Your Name and Title: Edward F. Gehringer, Associate Professor of Computer Science
School or Organization Name: North Carolina State University
Co-Presenter Name(s): (none)
Area of the World from Which You Will Present: United States
Language in Which You Will Present: English
Target Audience(s): Educators, instructional technologists
Short session description: The advantages of student-authored textbooks, our results, and our specialized software support.
Full session description:
As wiki usage becomes common in educational settings, instructors are beginning to experiment with student-authored wiki textbooks. Instead of reading textbooks selected by the instructor, students are challenged to read the primary literature and organize it for consumption by the other members of the class. This has important pedagogical advantages, as students are stimulated to take responsibility for their own learning and perform tasks similar to those in the real world. These benefits, however, come with an array of administrative challenges, including sequencing the material to be covered, and assigning other students to peer-review the submitted work. This presentation discusses our experience with the process and its software support in two distance-ed courses, one on parallel computer architecture, and the other on object-oriented software design.

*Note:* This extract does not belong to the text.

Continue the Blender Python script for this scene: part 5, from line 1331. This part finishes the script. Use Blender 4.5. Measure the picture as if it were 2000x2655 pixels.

The software is the Expertiza system, which allows peers to review each other’s work, permitting the author and reviewer to communicate in double-blind fashion. Authors are encouraged to revise their work in response to reviewer comments. Reviewers can be rated by the authors they review, as well as by third-party metareviewers. Students select topics through the system, and the system reminds reviewers to submit their reviews at the proper time. This greatly decreases the overhead of managing large writing projects.
In our two semesters of use, 135 students wrote on about 50 topics. They reported that the process gave them new insight into the topic they were writing on (4.2 on a scale of 1 to 5), that they put a lot of effort into their writing (4.2) and that they were proud of their work (4.1). They were somewhat less positive on the credibility of their chapters (3.8) and the usefulness of the reviews (3.4), but their reaction was not negative on any aspect of the process.
We believe our experience is of special interest to global educators. Too often, distance-ed courses have few interactions between instructor and student, and almost none among students themselves. Message boards don't solve the problem, since students often don't read what others have posted before responding themselves. By contrast, students who are reviewing each other's textbook articles know exactly what they need to respond to. Authors have an incentive to interact with their readers to know how to improve their work. The instructor can use student feedback in evaluating each student's contribution. The result is much richer interaction between students, and a better final product.